Introducing: - Band/Artist Name: hooyoosay

Band/Artist Name: hooyoosay
Album Name: Come on (EP)
Website Address:
Music Style: pop - rock - blues

                           hooyoosay – Not your average rock 'n' roll band
An occasional recording jam eventually leading to online releases and band members preferring to keep their anonymity, that's the short story of hooyoosay.

Indeed, hooyoosay is not your average rock 'n' roll band: no faces, no names, no credits, no touring… just a handful of great songs on iTunes and Amazon.
Or call it music with no ego.

The founding artists, all of them busy with other musical projects, once got together by way of a casual jam, celebrating their common fondness for rhythm and blues, rock 'n' roll, retro pop and the cultures of the past decades. There was no advance plan at all, but however the outcome of the session was an online distribution and the shaping of an accidental concept into a formula-based project. Since then many more have contributed, all firmly respecting the initial anonymity principle.

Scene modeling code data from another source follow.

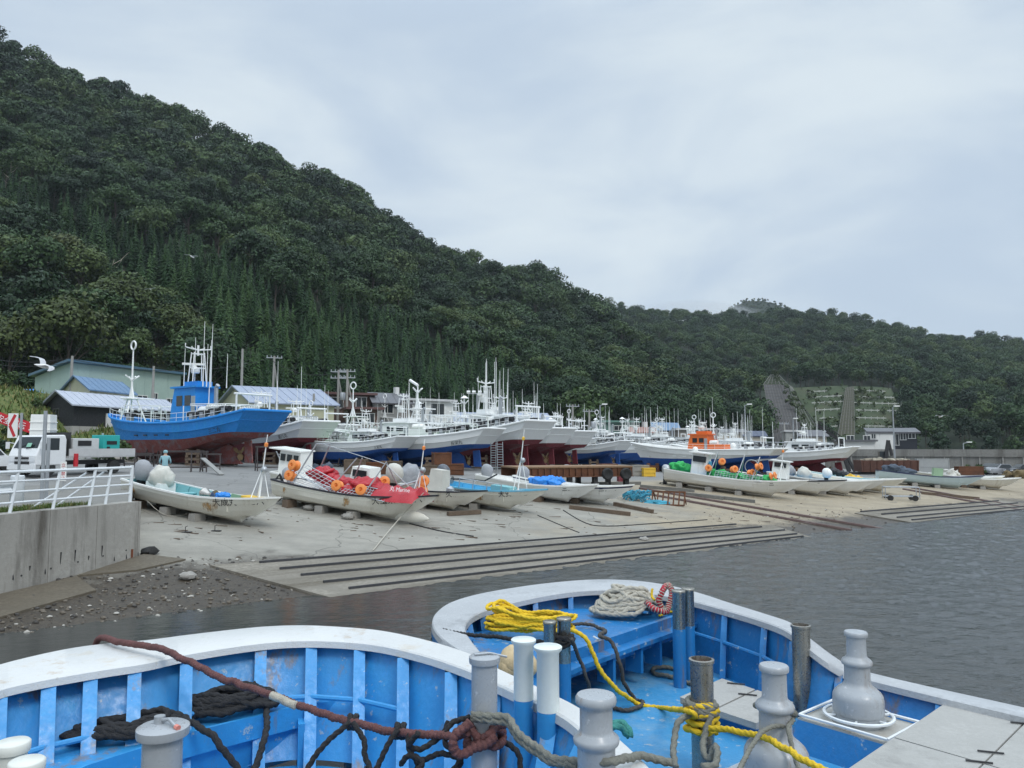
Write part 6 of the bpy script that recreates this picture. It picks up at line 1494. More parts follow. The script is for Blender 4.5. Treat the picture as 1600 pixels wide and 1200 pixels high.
for x_, tw in ((1.95, 1), (-2.2, 1)):
    for s_ in (-1, 1): wheel(t, x_, s_*.82, .37)
MB().tube([(.45, 1.02, .45), (.45, 1.02, 1.15)], .12, 10).build('fire_extinguisher', mat('extinguisher_red', (.5, .02, .03), .4), t)
def onbed(x, y, z): bpy.context.view_layer.update(); return t.matrix_world @ V((x, y, z))
def cargo(name, c, d, m, lab, cat, extra=None):
    w_ = onbed(*c); o = thing(name, w_, hd, lab, cat)
    b0 = MB().box((0, 0, d[2]/2), d).build('casing', m, o, smooth=0); bv = b0.modifiers.new('bevel', 'BEVEL'); bv.width = .02
    if extra: extra(o, d)
def gen_x(o, d):
    for s_ in (-1, 1):
        MB().box((0, s_*(d[1]/2+.01), d[2]*.62), (d[0]*.6, .03, d[2]*.18)).build('vent', M_DARK, o); MB().box((d[0]*.2, s_*(d[1]/2+.01), d[2]*.36), (.2, .03, .16)).build('panel', M_DARK, o)
    MB().tube([(d[0]*.2, 0, d[2]), (d[0]*.2, 0, d[2]+.12)], .06, 8).build('exhaust', M_STEEL, o)
def cmp_x(o, d):
    for s_ in (-1, 1): MB().box((.1, s_*(d[1]/2+.01), d[2]*.72), (d[0]*.5, .03, d[2]*.3)).build('vent', M_DARK, o)
cargo('generator', (-2.1, .3, 1.03), (1.15, .9, 1.15), mat('teal_generator_paint', (.02, .38, .36), .45), 'teal generator standing on the truck bed', 'generator', gen_x)
cargo('compressor', (-.35, .2, 1.03), (1.7, 1.2, .95), mat('pale_machine_paint', (.55, .56, .56), .5), 'pale boxy machine with dark vent on the truck bed', 'machine', cmp_x)
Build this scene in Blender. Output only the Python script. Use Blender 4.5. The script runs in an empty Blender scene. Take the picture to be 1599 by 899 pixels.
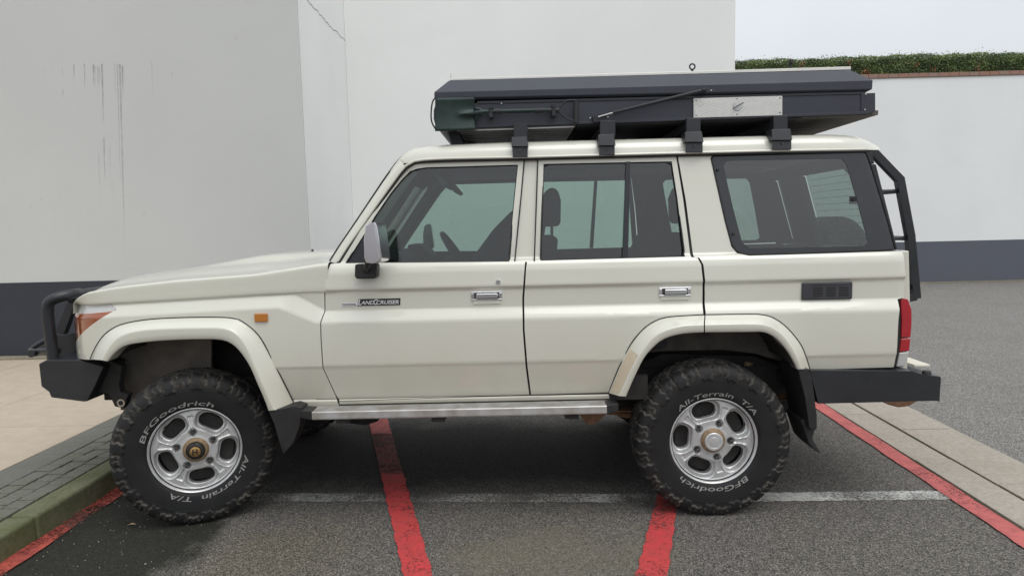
import bpy, bmesh, math, random
import numpy as np
from mathutils import Vector, Matrix
from mathutils.geometry import tessellate_polygon
random.seed(7); rng = np.random.default_rng(7)
PI = math.pi
sc = bpy.context.scene
C = bpy.context.collection

# ------------------------------------------------------------------ camera
FPX, X0, D0, H0, YAW, PITCH, ROLL = 1037.06, 1.721, 3.3728, 1.5559, -.0098, .0921, .0237
_f = Vector((math.sin(YAW), math.cos(YAW), 0)); _r = Vector((math.cos(YAW), -math.sin(YAW), 0)); _u = Vector((0, 0, 1))
_f2 = _f*math.cos(PITCH) - _u*math.sin(PITCH); _u2 = _u*math.cos(PITCH) + _f*math.sin(PITCH)
_r3 = _r*math.cos(ROLL) - _u2*math.sin(ROLL); _u3 = _u2*math.cos(ROLL) + _r*math.sin(ROLL)
cam = bpy.data.objects.new('camera', bpy.data.cameras.new('camera')); C.objects.link(cam)
cam.data.sensor_width = 36; cam.data.lens = FPX/1599*36; cam.data.clip_start = .05; cam.data.clip_end = 2000
cam.matrix_world = Matrix(((_r3.x, _u3.x, -_f2.x, X0), (_r3.y, _u3.y, -_f2.y, -D0), (_r3.z, _u3.z, -_f2.z, H0), (0, 0, 0, 1)))
sc.camera = cam

# ------------------------------------------------------------------ light
SUN_EL, SUN_AZ = math.radians(62), math.radians(150)      # azimuth from +Y, clockwise
w = bpy.data.worlds.new('World'); sc.world = w; w.use_nodes = True
nt = w.node_tree; bg = nt.nodes['Background']
sky = nt.nodes.new('ShaderNodeTexSky'); sky.sky_type = 'NISHITA'; sky.sun_disc = False
sky.sun_elevation = SUN_EL; sky.sun_rotation = SUN_AZ; sky.dust_density = 4; sky.air_density = 1; sky.ozone_density = 1
hs = nt.nodes.new('ShaderNodeHueSaturation'); hs.inputs['Saturation'].default_value = .22
mx = nt.nodes.new('ShaderNodeMix'); mx.data_type = 'RGBA'; mx.inputs[0].default_value = .72
nt.links.new(sky.outputs[0], hs.inputs['Color']); nt.links.new(hs.outputs[0], mx.inputs[6])
# thin cloud cover: a soft, very weak unevenness
tc = nt.nodes.new('ShaderNodeTexCoord'); nz = nt.nodes.new('ShaderNodeTexNoise'); nz.inputs['Scale'].default_value = 2.2
nz.inputs['Detail'].default_value = 7
cr = nt.nodes.new('ShaderNodeValToRGB'); cr.color_ramp.elements[0].position = .3; cr.color_ramp.elements[1].position = .75
cr.color_ramp.elements[0].color = (5.55, 5.9, 6.35, 1); cr.color_ramp.elements[1].color = (6.9, 7.15, 7.45, 1)
nt.links.new(tc.outputs['Generated'], nz.inputs['Vector']); nt.links.new(nz.outputs[0], cr.inputs[0]); nt.links.new(cr.outputs[0], mx.inputs[7])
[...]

The title song is a remake of Chuck Berry's "Come on", and gives another twist to sixties rock 'n' roll and yesteryear's pop melodies. It is modern retro, creating a sonic pastiche that connects the band's trademark British Invasion sound with elements as diverse as new wave, post-punk, garage and even Japanese techno. It has thumping bass and staccato drumming, phoney keyboards and snotty vocals, and of course that indispensable "let's rock 'n' roll" fuzzy electric guitar solo.

The EP can be seen as a digital 45, B-sided by "The under assistant West Coast promotion man", a parody of the figure of the emphatic but thwarted music promoter.

Once on the B-side of The Rolling Stones' smash hit "Satisfaction", this song is all about British Invasion blues bands coming to tour America during the sixties, where they often found themselves escorted by some Mr know-it-all type of local tour promoter. As these young bands had only just discovered American music, they inevitably brought their own interpretations of those blues and country standards, instead of rendering them in the established American ways.